Wednesday, 13 December 2017
Feast of Love
Written by Sandra Fitzpatrick   
Tuesday, 02 October 2007 00:00
Feast of Love is kind of like an eight-course meal – at McDonalds. It contains all the items and ingredients you hope to find, but bulked with filler and pressed into a prefabricated mold. Much like its fast food counterpart, this romance film temporarily fills the void, but the end result leaves you feeling dissatisfied and more than a little nauseous.

One of the central characters in this ensemble cast is Greg Kinnear as Bradley, a sweet natured man who is completely oblivious to the fact that his wife has fallen out of love with him and in love with another woman. How this happens is frustrating and not very believable because Kathryn (Selma Blair) doesn’t seem to feel any internal conflict whatsoever. The girl she falls for is abrasive and cocky and really not likeable at all. Actually, unlikable characters seem to be a theme throughout this film and they make it hard to sympathize.

So Bradley is left alone to seek out love once more. His pal Harry (Morgan Freeman) narrates the movie and doles out words of wisdom about “love this” and “love that”. Harry witnesses the romances of several different couples throughout the film including two young people who feel an instant connection. Chloe and Oscar don’t have much but they have their dreams and each other. How’s that for cliché? He’s an ex-druggy from the wrong side of the tracks and she’s a bohemian nurturing type who wants to take care of her man and have lots of babies.

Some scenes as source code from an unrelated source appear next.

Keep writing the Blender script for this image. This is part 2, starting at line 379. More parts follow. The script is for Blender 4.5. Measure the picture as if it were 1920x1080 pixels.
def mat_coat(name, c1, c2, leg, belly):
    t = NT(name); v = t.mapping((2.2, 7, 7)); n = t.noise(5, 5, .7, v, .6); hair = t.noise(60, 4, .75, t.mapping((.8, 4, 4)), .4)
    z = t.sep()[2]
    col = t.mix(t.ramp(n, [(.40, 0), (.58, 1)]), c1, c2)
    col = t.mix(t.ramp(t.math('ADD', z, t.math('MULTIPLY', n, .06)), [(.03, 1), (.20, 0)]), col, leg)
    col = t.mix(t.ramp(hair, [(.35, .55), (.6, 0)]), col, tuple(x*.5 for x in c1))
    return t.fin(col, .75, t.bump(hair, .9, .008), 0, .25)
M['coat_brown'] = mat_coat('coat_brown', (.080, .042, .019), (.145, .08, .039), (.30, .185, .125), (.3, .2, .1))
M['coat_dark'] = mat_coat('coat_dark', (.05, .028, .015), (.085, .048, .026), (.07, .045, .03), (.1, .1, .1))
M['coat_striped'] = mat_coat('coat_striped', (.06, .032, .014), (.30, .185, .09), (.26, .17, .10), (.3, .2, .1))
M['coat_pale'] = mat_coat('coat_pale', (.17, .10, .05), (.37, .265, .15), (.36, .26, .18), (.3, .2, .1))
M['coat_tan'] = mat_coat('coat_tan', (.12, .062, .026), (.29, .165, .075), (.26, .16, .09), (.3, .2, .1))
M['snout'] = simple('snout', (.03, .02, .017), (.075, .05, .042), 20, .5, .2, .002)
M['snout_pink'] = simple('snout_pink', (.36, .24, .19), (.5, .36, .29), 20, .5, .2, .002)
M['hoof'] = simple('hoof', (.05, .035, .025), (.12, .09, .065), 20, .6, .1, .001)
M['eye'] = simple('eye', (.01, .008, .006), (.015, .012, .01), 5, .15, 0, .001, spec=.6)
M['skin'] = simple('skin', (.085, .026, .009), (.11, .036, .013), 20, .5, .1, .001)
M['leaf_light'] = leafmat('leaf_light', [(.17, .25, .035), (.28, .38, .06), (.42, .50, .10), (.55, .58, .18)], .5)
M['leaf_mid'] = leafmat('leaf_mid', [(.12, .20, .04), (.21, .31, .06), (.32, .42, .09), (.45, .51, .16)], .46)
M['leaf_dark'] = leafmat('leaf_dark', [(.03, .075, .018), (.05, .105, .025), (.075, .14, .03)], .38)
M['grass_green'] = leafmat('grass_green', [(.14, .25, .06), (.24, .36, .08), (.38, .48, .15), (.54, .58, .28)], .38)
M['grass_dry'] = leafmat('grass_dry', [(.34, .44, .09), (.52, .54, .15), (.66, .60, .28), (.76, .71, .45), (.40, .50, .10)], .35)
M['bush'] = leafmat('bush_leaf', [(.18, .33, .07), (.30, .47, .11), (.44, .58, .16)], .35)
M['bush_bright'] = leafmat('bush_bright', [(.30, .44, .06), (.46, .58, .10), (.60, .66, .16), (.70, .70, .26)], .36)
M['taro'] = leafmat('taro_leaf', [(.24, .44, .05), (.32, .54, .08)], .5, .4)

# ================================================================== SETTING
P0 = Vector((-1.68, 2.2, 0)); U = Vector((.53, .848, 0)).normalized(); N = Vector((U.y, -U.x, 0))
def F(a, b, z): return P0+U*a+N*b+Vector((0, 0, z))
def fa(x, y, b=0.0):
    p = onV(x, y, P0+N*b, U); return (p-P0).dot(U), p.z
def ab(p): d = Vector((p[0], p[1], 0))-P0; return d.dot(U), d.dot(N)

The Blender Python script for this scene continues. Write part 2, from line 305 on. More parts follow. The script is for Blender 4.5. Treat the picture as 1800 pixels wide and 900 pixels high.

Another part of the story focuses on a real estate agent (Radha Mitchell) who is having an affair with a married man. The two seem to feel nothing but sexual attraction and contempt for one another, yet we’re supposed to believe they are meant to be.

The movie does have moments of sincerity but, just as I would get caught up in the events unfolding, a false moment would come along and jar me right back to reality every time. The often clunky often script felt forced and unnatural to me, not to mention long. With a run time of only about two-hours, it felt more like four!

Feast of Love tries very hard to be much more poetic and provocative than it really is. There’s a fair bit of nudity in what I believe was an attempt to add realism. But it’s hard to feel that a nude scene is natural when the camera actually pans down to make sure breasts appear in the scene. I’m certain all of the actresses must have had to sign breast release forms. I thought it was kind of funny actually – perhaps it could be made into a drinking game. Spot the gratuitous breast and take a drink!

To be fair I will admit to feeling a bit sappy afterwards and wanting to proclaim my undying love to someone. But in a movie where people fall in and out of love so quickly, it seems rather pointless. Morgan Freeman’s character claims: “You can’t hold someone’s love against them.” But when one love gets dropped for another without a moments’ hesitation… well, that doesn’t sound like any kind of love I would want.

Feast of Love had the potential to be a sumptuous buffet of all things romantic. But despite a great ensemble cast and some interesting twists it somehow falls flat. I give it 5 out of 10 stars.